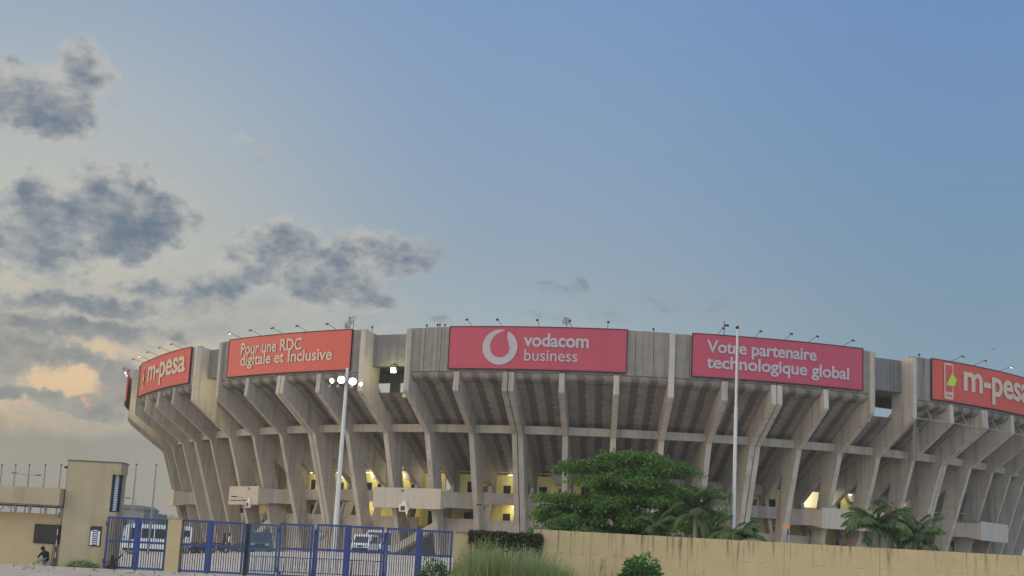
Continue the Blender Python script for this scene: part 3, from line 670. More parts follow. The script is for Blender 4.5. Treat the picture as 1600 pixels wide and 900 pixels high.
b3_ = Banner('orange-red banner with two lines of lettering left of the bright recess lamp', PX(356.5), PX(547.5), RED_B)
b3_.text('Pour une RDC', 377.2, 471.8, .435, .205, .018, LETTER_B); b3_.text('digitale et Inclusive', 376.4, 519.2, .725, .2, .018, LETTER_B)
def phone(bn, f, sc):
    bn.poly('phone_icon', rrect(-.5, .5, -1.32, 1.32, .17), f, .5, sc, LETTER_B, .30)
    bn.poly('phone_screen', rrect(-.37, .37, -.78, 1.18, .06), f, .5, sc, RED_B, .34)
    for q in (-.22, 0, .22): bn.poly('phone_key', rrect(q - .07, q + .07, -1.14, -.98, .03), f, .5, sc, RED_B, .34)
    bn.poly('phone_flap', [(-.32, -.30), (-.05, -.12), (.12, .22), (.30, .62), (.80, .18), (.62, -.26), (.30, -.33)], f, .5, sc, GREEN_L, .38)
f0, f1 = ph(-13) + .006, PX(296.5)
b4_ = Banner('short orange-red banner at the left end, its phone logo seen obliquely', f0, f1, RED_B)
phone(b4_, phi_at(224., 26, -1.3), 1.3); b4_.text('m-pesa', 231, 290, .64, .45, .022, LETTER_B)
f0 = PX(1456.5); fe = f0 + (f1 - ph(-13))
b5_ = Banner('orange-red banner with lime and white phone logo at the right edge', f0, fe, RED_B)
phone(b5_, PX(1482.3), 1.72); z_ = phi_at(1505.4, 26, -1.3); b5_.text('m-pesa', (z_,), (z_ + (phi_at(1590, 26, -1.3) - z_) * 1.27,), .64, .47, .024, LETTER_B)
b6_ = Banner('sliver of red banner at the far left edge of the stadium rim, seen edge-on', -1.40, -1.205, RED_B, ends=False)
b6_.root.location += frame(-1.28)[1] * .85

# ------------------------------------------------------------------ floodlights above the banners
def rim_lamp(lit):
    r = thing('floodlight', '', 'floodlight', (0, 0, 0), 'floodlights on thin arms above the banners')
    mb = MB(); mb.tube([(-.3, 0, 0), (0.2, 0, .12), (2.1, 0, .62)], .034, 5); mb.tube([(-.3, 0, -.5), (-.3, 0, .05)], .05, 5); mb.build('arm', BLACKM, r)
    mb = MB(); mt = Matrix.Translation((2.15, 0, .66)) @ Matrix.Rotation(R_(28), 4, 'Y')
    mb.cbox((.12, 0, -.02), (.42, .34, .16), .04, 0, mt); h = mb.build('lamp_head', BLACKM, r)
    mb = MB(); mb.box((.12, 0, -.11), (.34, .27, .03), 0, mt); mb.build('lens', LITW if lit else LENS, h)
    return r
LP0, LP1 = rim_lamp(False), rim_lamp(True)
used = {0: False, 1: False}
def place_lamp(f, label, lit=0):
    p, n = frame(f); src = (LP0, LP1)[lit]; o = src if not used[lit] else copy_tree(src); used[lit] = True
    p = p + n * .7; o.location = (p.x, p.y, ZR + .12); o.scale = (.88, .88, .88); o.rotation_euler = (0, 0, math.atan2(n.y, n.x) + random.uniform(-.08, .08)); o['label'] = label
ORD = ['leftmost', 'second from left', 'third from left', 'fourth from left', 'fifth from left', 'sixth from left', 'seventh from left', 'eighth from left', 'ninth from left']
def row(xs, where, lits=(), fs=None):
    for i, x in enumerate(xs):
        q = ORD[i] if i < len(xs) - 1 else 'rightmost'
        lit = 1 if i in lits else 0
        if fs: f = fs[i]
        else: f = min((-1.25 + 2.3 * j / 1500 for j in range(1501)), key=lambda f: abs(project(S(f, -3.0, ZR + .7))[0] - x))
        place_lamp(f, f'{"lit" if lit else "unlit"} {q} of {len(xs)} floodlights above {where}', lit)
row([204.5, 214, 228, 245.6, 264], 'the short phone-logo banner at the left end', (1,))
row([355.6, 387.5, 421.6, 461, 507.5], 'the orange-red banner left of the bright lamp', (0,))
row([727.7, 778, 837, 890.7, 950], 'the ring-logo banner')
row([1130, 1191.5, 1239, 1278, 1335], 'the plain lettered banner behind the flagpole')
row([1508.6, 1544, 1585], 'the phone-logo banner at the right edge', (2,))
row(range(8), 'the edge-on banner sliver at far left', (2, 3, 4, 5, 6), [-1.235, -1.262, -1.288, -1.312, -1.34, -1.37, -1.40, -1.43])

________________

## TASK TO COMPLETE
Each line in the material either holds the string "from" or does not. State how many do, and nothing else.

## SOLUTION FOR THIS TASK
2